St. Mary’s County officials on Feb. 20 reviewed the 2025 performance of the county’s 457(b) plan, approving a plan summary presented by Voya and accepting a fourth-quarter report from Marquette & Associates.
Voya representative Sara Katala told the governance committee the plan began the year with roughly $23.7 million in assets, added about $2.1 million in payroll contributions and closed the year with a reported balance of $27.9 million; Katala said the plan’s close-of-business balance the night before the meeting was $29.2 million. "We started the beginning of the year with 23,700,000 in assets," Katala said, and attributed the growth to contributions and dividend income.
Katala reported 62 new enrollments in 2025 (a 10.7% increase year-over-year), 461 total participants and 331 active contributors over the most recent four-month window. On participant engagement, she said 76% of participants used Voya’s channels (call center, mobile app or website), while web registration rose to 84%. Katala highlighted fraud protections for registered accounts, saying, "In the event a participant incurs a loss, Voya will make them whole." She also described the managed-account program’s advisory and paid-management options and said staff will review small account balances in April to determine closures for balances under $7,000.
Committee members discussed retirement-readiness projections produced by the My Orange Money tool. Katala described tool behavior and data inputs, noting projections depend on whether participants enter outside retirement accounts and pension information: "It depends on whether or not they enter their information into the My Orange Money," she said.
Marquette & Associates associate Patrick Wingham presented contextual market commentary and manager-level results.

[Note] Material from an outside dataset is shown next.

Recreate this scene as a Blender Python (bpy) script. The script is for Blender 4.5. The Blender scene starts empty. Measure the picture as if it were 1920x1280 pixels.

He said U.S. equities were a strong contributor to 2025 returns and that target-date funds—which comprise the majority of plan assets—performed well in the fourth quarter. Wingham identified two managers placed on a watch list for underperformance and said Marquette will continue monitoring them with a possible recommendation for replacement if issues persist. He also reported a weighted average participant expense ratio of about 0.29%, versus an industry median near 0.50%.
Following the presentations and committee questions, the body moved and approved the plan summary covering 01/01/2025–12/31/2025 and later voted to accept Marquette’s fourth-quarter report. Acting plan administrator Tracy McPherson reported a Marquette invoice dated 01/01/2026 for $4,500 covering investment counseling services from October through December 2025; the committee moved and approved the administrator’s report, which included that bill.
No public comments were offered. The committee set a next meeting date of June 25 and adjourned by voice vote.
The committee’s next steps include Marquette’s continued monitoring of the two watch-list managers, a staff review of small participant account balances in April, and a future update on whether Secure 2.0 changes affect participant behavior.